Türkiye’de Farabi Evi Açılışına İran’dan Tepki

Türkiye’de Farabi Evi Açılışına İran’dan Tepki
Yazı boyutunu buradan ayarlayabilirsiniz
Kıdemli Uzman Turgay Şafak

İBB Kültür A. Ş. ve El Farabi Kazak Millî Üniversitesi iş birliği ve Uluslararası Türk Kültürü Teşkilatının (TÜRKSOY) desteğiyle tamamlanan Ebu Nasr El-Farabi Evi, 2 Ağustos 2019 Cuma günü resmî bir törenle açıldı. Türkiye’de haber ajansları tarafından sıradan bir hadise gibi karşılanan bu açılış, İran’da büyük yankı uyandırdı. Sosyal medya üzerinden başlayan tepkiler haber ajansları ve gazeteler tarafından yapılan özel haberlerle devam etti. İlk tepki şahsi Twitter hesabından paylaşımda bulunan Mihr-i Pârse Dergisi Yazı İşleri Müdürü Mercân Hacirahimi’den geldi. Hacirahimi İstanbul’da Farabi Evi açılış töreni ve tabelasını paylaşarak “Mevlâna, İbn Sina ve Safevi dönemi nakkaşlarından Muhammed Siyahkalem’in Türkiye tarafından sahiplenmesinden sonra şimdi de sıra İranlı filozof Farabi’ye geldi. Dün İstanbul’da Kazakistan Millî Üniversitesi ve Kazakistan Büyükelçiliği tarafından Farabi müzesi açıldı” eleştirisinde bulundu. Akabinde İran’ın önde gelen haber ajanslarından İSNA konuyu ele alan bir haber yaptı. “Türkiye Farabi’yi de Müsadere Etti” başlığının kullanıldığı haberde İranlı yetkililerin ülkenin millî ve manevi değerlerinin komşu ülkeler tarafından tek tek müsadere edilmesine karşı hiçbir tepki göstermediği söylemi yer aldı. Uzman görüşlerine de yer verilen haberde müzecilik uzmanı Alirıza Debirnejad “Yakın zamanda ülkelerden birinin Şehname adına bir müze kurarak veya festival düzenleyerek onu da müsadere etmesine şahit olabiliriz” dedi. İran Kızılayı tarafından yayımlanan Şehrvend gazetesi “Farabi de mi İranlı değil?” başlığını kullandığı haberde, diğer haber ajansları ve sosyal medya kullanıcılarının söylemlerine benzer ifadelere yer vererek Farabi’nin Türkiye ve Kazakistan’a değil İrani-İslami kültür dünyasına ait olduğunu ifade etti.
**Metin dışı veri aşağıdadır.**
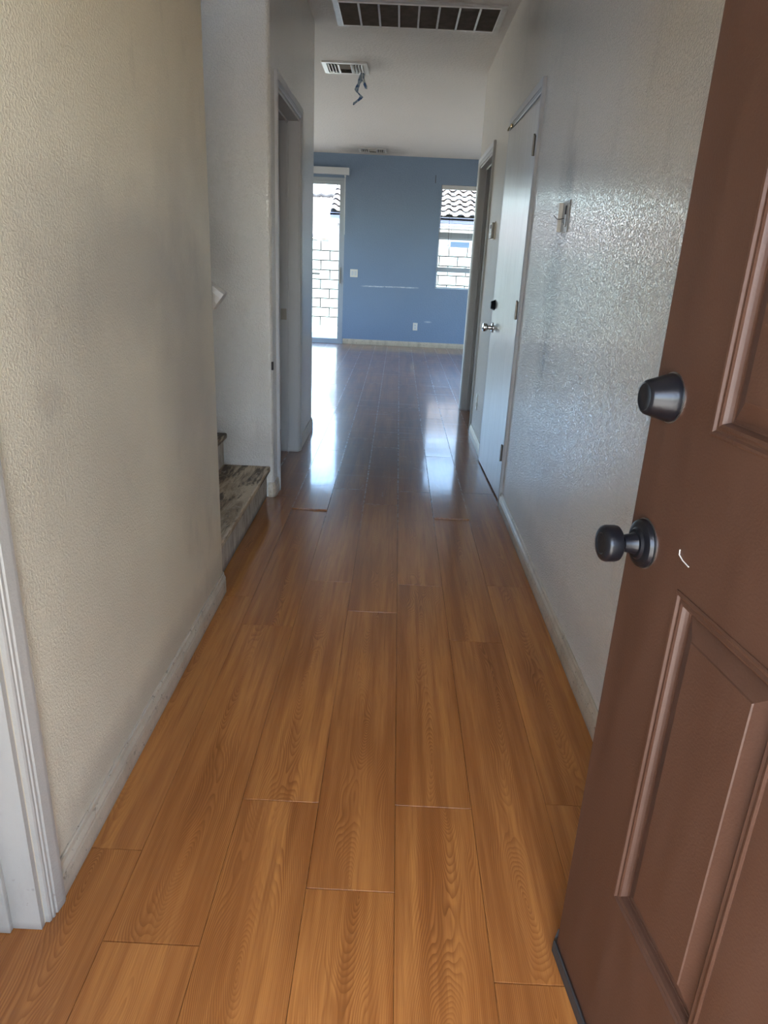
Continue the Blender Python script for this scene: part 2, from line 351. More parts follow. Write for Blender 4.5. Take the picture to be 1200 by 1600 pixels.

Tepkiler bununla da sınırlı kalmadı. Bazı partiler bir araya gelerek Kültürel Miras Bakanlığına açık mektup yazıp Farabi’nin “Türk-İslam Filozofu” olarak anılmasının engellenmesi için İstanbul Büyükşehir Belediyesi nezdinde girişimde bulunmaya çağırdı. Açık mektupta Farabi Evi’nin bölgedeki diğer ülkelerle iş birliği yapılarak açılması gerektiği vurgulandı. Devamında ise daha önce haber ajansları ve gazetelerde yer alan bölge ülkelerin İran’ın kültürel mirasını sahiplendiklerine dair iddialar tekrar edildi.

Benzer bir hadise daha önce de yaşanmıştı. İranlı bazı siyasi ve kültürel elitler, bundan yaklaşık iki yıl önce de İbn Sina’nın Ankara’da bir hastane önünde bulunan büstünde “Türk Hekim ve Filozofu” ibaresinden rahatsız olmuş, günlerce yazılı ve sosyal medyada bu durum konuşulmuştu. İbn Sina’nın İranlı olduğu ve Türkiye ile hiçbir irtibatı olmadığı hâlde “Türk Hekim” ibaresinin nasıl kullanılabildiği şeklindeki yorumlar sosyal medyada geniş yer almıştı. Bununla birlikte İran’ın Ankara Büyükelçiliğine olaya müdahale etmesi çağrısında bulunulmuştu. Aynı şekilde Büyük Selçuklu Devleti’nin kudretli veziri Nizamülmülk’ün doğumunun bininci yılı kapsamında Türkiye’de düzenlenen sempozyum ve kongreler için de aynı tepki gösterilmişti.

Birtakım İranlı siyasiler ve aydınlar, İslam coğrafyasının ortak kültür değerlerini kendilerince bir tanımla “Büyük Kültürel İran” içinde değerlendirip Doğu Türkistan’dan Balkanlara kadar uzanan coğrafyanın İran kültür coğrafyası olduğu ve bu coğrafyada özellikle Farsça üretilmiş her eserin İran’a ait olduğu iddiasını sürekli dile getirmektedir.